When I entered the corporate world, I used to be proud with these calls I used to get from time to time. “Sir, you have a pre-approved credit card from {insert reputed bank name here}.” Hmm.. So I am someone important to the economic system now. But as experiences were gained these grew from minor annoyances to whenever the phone shows an unknown number – “oh! not again!”. I used to just ignore these calls, picking up and mumbling “Not Interested”.

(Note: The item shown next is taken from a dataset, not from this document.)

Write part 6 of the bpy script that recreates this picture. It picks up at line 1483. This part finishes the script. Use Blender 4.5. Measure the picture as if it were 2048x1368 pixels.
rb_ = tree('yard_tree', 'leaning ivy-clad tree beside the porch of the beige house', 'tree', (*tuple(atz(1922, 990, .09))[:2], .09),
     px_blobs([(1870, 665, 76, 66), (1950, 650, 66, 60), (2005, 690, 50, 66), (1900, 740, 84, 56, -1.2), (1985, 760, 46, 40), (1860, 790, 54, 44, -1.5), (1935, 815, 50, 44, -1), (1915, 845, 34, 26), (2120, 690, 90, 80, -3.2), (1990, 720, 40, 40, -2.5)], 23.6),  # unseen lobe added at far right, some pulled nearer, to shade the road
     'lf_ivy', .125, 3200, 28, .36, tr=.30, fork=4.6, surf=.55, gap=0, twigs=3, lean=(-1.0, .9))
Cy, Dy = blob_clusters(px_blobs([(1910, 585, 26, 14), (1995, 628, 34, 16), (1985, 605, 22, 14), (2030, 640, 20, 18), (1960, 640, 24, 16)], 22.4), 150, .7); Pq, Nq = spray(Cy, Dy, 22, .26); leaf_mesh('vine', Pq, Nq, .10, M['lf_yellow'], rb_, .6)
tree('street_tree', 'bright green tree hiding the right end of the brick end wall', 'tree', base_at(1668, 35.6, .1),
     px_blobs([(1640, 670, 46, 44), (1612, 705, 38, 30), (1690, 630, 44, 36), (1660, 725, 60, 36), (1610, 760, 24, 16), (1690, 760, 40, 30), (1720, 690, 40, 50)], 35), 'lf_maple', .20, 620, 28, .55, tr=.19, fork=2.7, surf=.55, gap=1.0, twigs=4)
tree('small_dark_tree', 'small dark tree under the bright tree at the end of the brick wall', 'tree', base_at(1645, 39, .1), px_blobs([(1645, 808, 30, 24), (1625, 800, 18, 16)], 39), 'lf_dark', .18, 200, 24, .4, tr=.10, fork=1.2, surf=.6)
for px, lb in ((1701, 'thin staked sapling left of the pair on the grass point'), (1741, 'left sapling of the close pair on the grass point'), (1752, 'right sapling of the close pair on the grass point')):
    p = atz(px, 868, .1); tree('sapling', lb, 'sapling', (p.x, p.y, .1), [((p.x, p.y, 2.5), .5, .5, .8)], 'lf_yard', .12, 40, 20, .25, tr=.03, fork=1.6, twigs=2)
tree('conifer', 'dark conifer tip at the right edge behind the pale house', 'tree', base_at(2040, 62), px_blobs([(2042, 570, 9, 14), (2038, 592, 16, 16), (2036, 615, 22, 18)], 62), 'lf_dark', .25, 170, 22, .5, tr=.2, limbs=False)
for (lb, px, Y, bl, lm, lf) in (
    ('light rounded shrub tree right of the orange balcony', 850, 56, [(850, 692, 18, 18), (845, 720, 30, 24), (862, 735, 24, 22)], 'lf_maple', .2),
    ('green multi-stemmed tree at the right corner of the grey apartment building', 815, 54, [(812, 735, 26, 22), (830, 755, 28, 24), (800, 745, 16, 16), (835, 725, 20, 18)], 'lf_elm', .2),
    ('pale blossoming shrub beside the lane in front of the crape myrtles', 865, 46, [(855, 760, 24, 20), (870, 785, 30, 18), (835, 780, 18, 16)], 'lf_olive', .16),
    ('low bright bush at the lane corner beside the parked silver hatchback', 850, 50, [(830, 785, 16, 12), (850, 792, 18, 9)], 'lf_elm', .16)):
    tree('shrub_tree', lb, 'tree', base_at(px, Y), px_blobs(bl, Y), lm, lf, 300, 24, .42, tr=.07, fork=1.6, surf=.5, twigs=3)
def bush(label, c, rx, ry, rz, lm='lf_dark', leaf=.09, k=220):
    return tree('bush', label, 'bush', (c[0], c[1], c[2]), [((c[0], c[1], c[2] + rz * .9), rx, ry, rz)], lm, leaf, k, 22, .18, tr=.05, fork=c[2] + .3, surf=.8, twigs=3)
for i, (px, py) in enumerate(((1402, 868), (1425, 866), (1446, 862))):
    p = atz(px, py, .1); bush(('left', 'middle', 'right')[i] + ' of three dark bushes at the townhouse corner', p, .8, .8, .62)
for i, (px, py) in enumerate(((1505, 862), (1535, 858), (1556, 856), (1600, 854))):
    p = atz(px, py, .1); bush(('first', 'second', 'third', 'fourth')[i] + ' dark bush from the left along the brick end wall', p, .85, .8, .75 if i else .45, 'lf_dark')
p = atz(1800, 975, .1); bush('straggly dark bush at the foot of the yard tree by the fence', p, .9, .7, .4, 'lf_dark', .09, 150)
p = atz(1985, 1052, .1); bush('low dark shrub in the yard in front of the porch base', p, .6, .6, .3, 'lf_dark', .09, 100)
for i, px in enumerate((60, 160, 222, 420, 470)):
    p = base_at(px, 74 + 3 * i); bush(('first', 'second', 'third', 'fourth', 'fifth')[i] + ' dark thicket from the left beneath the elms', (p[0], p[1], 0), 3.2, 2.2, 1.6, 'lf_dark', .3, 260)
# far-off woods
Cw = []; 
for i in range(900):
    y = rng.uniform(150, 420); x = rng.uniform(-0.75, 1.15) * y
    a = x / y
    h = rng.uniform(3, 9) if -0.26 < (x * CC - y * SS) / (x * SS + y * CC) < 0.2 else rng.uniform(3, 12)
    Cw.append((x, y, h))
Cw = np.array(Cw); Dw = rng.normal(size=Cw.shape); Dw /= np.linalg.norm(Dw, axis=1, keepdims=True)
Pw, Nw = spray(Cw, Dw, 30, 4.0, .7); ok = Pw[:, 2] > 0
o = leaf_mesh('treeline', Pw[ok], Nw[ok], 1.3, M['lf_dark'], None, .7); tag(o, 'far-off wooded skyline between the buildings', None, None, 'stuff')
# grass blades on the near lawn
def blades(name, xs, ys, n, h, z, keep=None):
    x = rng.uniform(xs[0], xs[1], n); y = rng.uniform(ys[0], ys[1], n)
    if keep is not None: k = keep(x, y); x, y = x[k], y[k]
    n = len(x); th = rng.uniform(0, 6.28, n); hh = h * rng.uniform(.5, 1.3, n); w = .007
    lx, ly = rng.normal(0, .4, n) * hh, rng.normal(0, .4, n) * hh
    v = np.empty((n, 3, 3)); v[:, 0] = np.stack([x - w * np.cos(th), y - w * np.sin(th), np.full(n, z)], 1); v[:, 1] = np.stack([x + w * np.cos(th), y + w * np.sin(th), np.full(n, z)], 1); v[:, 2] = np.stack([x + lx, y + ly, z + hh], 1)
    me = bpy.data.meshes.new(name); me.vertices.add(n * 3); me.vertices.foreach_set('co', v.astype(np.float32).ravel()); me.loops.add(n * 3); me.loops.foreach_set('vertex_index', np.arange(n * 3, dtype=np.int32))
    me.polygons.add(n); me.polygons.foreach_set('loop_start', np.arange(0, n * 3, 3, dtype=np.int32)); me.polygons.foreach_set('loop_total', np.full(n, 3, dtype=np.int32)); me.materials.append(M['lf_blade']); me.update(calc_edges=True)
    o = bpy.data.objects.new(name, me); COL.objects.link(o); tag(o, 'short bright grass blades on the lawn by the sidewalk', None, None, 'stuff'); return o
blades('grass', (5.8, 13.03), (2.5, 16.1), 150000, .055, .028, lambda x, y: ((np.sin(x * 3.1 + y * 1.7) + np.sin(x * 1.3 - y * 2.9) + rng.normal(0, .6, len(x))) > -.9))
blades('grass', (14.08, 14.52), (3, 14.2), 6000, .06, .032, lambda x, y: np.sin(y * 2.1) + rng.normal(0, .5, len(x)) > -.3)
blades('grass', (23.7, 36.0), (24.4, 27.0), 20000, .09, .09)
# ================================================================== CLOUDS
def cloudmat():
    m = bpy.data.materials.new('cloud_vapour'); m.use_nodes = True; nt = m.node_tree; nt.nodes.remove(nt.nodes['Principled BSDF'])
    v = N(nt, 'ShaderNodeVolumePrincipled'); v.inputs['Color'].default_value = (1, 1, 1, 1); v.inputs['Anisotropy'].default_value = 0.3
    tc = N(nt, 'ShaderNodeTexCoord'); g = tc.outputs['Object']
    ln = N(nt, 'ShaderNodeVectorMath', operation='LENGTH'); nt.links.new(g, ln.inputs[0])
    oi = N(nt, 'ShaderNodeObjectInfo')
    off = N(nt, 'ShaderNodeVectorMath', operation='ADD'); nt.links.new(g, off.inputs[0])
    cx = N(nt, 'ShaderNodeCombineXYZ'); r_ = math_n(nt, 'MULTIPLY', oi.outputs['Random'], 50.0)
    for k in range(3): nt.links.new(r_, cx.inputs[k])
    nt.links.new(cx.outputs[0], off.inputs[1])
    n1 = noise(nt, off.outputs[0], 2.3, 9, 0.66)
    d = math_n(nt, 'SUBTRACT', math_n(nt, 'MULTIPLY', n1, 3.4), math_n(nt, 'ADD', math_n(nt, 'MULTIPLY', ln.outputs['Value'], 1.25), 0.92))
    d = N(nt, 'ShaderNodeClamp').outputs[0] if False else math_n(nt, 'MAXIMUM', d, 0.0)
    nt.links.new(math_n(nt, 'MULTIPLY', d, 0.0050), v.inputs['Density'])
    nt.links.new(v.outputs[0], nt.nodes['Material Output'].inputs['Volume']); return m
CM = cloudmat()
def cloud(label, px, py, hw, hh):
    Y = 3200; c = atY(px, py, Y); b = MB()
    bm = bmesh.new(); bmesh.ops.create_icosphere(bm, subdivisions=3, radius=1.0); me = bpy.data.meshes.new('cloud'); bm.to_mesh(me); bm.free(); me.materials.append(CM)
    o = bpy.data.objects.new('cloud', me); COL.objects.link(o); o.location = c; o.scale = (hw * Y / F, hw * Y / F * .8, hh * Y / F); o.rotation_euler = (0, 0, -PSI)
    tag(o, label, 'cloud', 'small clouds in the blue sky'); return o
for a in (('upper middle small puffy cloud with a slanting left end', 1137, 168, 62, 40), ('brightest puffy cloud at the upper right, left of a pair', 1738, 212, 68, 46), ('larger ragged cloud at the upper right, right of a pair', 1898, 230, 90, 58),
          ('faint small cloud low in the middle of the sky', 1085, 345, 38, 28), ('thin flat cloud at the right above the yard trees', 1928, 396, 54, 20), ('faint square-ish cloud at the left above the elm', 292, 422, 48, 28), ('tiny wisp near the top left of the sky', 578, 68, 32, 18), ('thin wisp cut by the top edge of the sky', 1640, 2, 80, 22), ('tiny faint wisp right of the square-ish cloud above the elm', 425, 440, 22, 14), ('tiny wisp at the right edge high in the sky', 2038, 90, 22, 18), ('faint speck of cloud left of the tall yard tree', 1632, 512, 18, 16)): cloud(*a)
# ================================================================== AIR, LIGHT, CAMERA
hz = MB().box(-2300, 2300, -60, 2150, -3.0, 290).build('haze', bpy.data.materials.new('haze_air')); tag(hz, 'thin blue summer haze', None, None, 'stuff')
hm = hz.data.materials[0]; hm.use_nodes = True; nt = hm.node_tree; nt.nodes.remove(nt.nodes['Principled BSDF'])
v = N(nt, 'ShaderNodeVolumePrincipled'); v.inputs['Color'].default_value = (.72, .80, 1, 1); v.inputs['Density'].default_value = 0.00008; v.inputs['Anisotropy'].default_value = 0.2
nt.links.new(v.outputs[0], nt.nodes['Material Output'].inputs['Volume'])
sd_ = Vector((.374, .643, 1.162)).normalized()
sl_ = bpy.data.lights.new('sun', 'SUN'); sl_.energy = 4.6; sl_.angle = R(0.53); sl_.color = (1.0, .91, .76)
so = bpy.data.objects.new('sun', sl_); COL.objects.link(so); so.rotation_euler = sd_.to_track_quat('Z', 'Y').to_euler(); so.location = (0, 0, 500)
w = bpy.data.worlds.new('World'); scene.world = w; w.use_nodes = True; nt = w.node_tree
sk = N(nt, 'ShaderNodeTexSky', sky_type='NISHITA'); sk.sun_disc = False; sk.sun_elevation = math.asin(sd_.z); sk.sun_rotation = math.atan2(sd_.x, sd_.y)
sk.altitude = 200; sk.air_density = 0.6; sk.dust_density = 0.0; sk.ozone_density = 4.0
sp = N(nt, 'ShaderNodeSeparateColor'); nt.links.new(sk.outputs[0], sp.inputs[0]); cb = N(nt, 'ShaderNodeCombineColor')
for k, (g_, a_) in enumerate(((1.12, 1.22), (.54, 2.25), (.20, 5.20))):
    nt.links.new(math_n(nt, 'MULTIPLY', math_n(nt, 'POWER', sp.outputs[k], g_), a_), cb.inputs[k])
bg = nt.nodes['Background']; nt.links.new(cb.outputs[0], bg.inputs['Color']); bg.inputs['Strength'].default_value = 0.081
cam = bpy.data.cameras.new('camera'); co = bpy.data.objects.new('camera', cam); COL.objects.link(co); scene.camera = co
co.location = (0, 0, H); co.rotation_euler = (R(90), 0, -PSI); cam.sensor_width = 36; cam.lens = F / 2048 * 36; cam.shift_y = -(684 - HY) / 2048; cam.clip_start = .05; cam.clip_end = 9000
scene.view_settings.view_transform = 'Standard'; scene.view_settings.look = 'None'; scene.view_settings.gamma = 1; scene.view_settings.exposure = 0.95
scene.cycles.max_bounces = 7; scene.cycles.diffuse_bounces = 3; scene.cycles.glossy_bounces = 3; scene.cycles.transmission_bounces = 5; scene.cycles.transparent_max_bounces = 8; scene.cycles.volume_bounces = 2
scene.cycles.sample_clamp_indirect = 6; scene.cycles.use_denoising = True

But off late, I decided to make use of such situations in interesting ways. My friends always seem too busy to call frequently nowadays and my family never really has gotten into the habit of talking long over the phone. So who did I have as an alternative? The credit card girls off course (I say girls because if it is a guy who is calling then the old mumbling is still the norm). So began my experiments and adventures.

One

Caller: Hello sir, do you have a credit card?
Me: Yeah.
Caller: Sir but this is a card from HBHBH bank. It has offers that would make your eyeballs jump out of their sockets.
Me: Hmm. Ok. But I am still not interested.
Caller: But whyyy sirrr?
Me: How did you get my number?
Caller: Database gave it to us sir.
Me: Which database? I haven’t registered in any database.
Caller: No sir. I can see your number here.
Me: Ok, miss then can you tell me what my name is.
Caller: Er.. Sorry sir, they have not mentioned your name.
Me: What?? They just provided you with a list of numbers without names?? You want a list then I can give you one too. What are the rates of your provider?
Beep. Call disconnected.

Two

Caller: Hello sir, this is a call from GCEB bank regarding credit cards.
Me: What’s your name?
Caller: Thoolika sir. (Nice name .. dilemma.. should I flirt or talk stern? Hmm.. voice doesn’t sound good, so stern is the go again.)
Me: Are you calling from GCEB bank?
Caller: Off course!
Me: But I work for the HR dept. in GCEB bank. I know for sure that we don’t do direct phone call marketing.
Caller: Actually sir, it came from Database. We are calling from an agency.
Me: Can I speak to your manager?
Caller: No sir.
Me: Why not? If I don’t speak to your manager, I’m going to register a complaint.
Caller: Sorry sir, we work without managers. (I wonder if their agency is hiring)
Beep. Call disconnected.

Three

Caller: Hello sir, I’m calling from RAH bank regarding credit cards.
Me: Are you from an agency?
Caller: No sir, I’m calling from the bank.
Me: Can I speak to your manager
Caller: Sorry for disturbing you sir. Thank y..
Me: If you disconnect now, I’m going to sue you.
Caller: Er. Er.. Just a minute sir, I’ll get my manager.
Manager: Hi sir. This is Priyanka.
Me: How did you get my number?
Manager: Sir its in our database sir.
Me: Whose database?
Manager: HBHBH bank sir.
Me: But your colleague said you were calling from RAH bank?
Manager: Er sir.. er.
Beep. Call disconnect.

If only I could catch hold of Mr. Database one day. Who the hell is he to blurt out my personal details to every Tom, Dick, Priyanka and Thoolika about my personal details? :D

Some of my friends tell me they are only doing their job. Well I respect that. But if you choose a job like this, taunts such as these come as occupational hazards. Call me a cruel pig, but I value my privacy. As far as I am concerned my mobile phone is for me to communicate on things relevant to me. But well, if you encroach… well I have my right to have some fun.